BEGIN SOURCE DATA

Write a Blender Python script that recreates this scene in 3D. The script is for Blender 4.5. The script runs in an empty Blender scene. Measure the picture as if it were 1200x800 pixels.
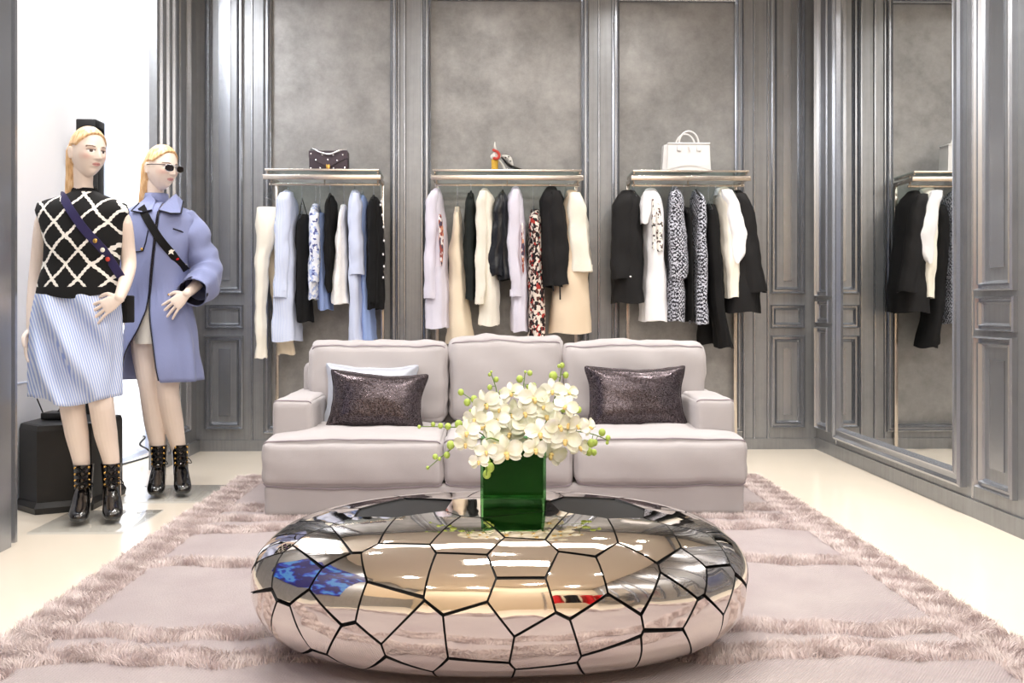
import bpy, math, random
import numpy as np
from math import sin, cos, pi, radians, sqrt, atan2
from mathutils import Vector, Matrix
random.seed(7)
SC = bpy.context.scene
C = SC.collection

# ---------------------------------------------------------------- camera, world, exposure
F = 1080.0                                   # focal length in pixels of the 1200 x 800 frame
TH = math.atan(25 / F)                       # the camera looks slightly right of the wall's normal
EYE = 1.0
cam_data = bpy.data.cameras.new('camera')
cam_data.sensor_width = 36
cam_data.lens = F / 1200 * 36
cam_data.shift_y = -40 / 1200
cam_data.clip_start = 0.05
cam = bpy.data.objects.new('camera', cam_data)
cam.location = (0, 0, EYE)
cam.rotation_euler = (pi / 2, 0, -TH)
C.objects.link(cam)
SC.camera = cam
SC.view_settings.view_transform = 'Standard'
SC.view_settings.look = 'None'
SC.view_settings.gamma = 1
SC.view_settings.use_curve_mapping = False
SC.view_settings.exposure = -0.55
wd = bpy.data.worlds.new('world'); SC.world = wd; wd.use_nodes = True
wd.node_tree.nodes['Background'].inputs[0].default_value = (0.9, 0.92, 1, 1)
wd.node_tree.nodes['Background'].inputs[1].default_value = 0.3

ROOM_L, ROOM_R, WALL_Y, CEIL, BACK_Y = -2.05, 2.304, 6.5, 3.45, -2.4
NICHE_X = -2.375

def area(name, loc, size, power, col=(1, 1, 1), rot=(0, 0, 0), spread=180, size_y=None, disk=False):
    l = bpy.data.lights.new(name, 'AREA'); l.energy = power; l.color = col; l.size = size
    l.shape = 'DISK' if disk else ('RECTANGLE' if size_y else 'SQUARE')
    if size_y: l.size_y = size_y
    l.spread = radians(spread)
    o = bpy.data.objects.new(name, l); o.location = loc; o.rotation_euler = rot; C.objects.link(o)
    return o
LIGHT_COL = (1.0, 0.97, 0.93)
# two long recessed ceiling lights, a row of downlights washing the back wall, the niche's own light and an added fill
area('recessed_light_front', (0.10, 2.35, CEIL - 0.03), .8, 55, LIGHT_COL, size_y=0.5)
area('recessed_light_rear', (0.15, 4.4, CEIL - 0.03), 3.2, 18, LIGHT_COL, size_y=0.5)
for y, pw in ((-1.5, 50), (0.7, 27)):
    for x in (-1.35, -.4, .6, 1.55): area('shop_downlight', (x, y, CEIL - 0.03), .22, pw, LIGHT_COL, disk=True)
for x in (-1.15, -.05, 1.1):
    area('wall_washer', (x, 5.3, CEIL - 0.05), 0.14, {-1.15: .8, -.05: 6, 1.1: 11}[x], LIGHT_COL, rot=(radians(12), 0, 0), spread=130, disk=True)
area('niche_light', (-2.2, 4.75, CEIL - 0.03), 0.25, 120, (0.95, 0.97, 1), size_y=3.3)
area('added_niche_fill', (-2.115, 6.12, 1.72), 3.2, 26, (0.95, 0.97, 1), rot=(0, radians(90), 0), size_y=0.4)  # unseen strip added behind the return to whiten the niche wall
for x, y in ((-1.35, 3.7), (-1.3, 4.5), (1.75, 3.6), (1.75, 5.2), (0.1, 3.3)):
    area('downlight', (x, y, CEIL - 0.05), 0.12, 30 if x > 1.7 else 13, LIGHT_COL, spread=110, disk=True)

def W(px, py, Y):
    """the point of the place seen at a pixel of the photograph, on the plane at depth Y"""
    u = (px - 600) / F; v = (360 - py) / F
    dx = u * cos(TH) + sin(TH); dy = cos(TH) - u * sin(TH)
    k = Y / dy
    return Vector((dx * k, Y, EYE + v * k))
def WX(px, X):
    """depth Y at which the plane x = X is seen in image column px"""
    u = (px - 600) / F
    return X * (cos(TH) - u * sin(TH)) / (u * cos(TH) + sin(TH))

# ---------------------------------------------------------------- materials
def new_mat(name):
    m = bpy.data.materials.new(name); m.use_nodes = True
    nt = m.node_tree; b = nt.nodes['Principled BSDF']
    return m, nt, b
def N(nt, t, **kw):
    n = nt.nodes.new(t)
    for k, v in kw.items():
        if k.startswith('i_'):
            n.inputs[k[2:].replace('_', ' ')].default_value = v
        else: setattr(n, k, v)
    return n
def L(nt, a, b): nt.links.new(a, b)
def rgb(c):
    """sRGB 0-255 to linear"""
    out = []
    for v in c:
        v = v / 255
        out.append(v / 12.92 if v <= 0.04045 else ((v + 0.055) / 1.055) ** 2.4)
    return (*out, 1)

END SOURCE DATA

YOUR GOAL
Emit the lines of the material exactly, from its first line to the line containing "C = SC.collection", inclusive; leave every picture out.

SOLUTION FOR THIS EXERCISE
Write a Blender Python script that recreates this scene in 3D. The script is for Blender 4.5. The script runs in an empty Blender scene. Measure the picture as if it were 1200x800 pixels.
import bpy, math, random
import numpy as np
from math import sin, cos, pi, radians, sqrt, atan2
from mathutils import Vector, Matrix
random.seed(7)
SC = bpy.context.scene
C = SC.collection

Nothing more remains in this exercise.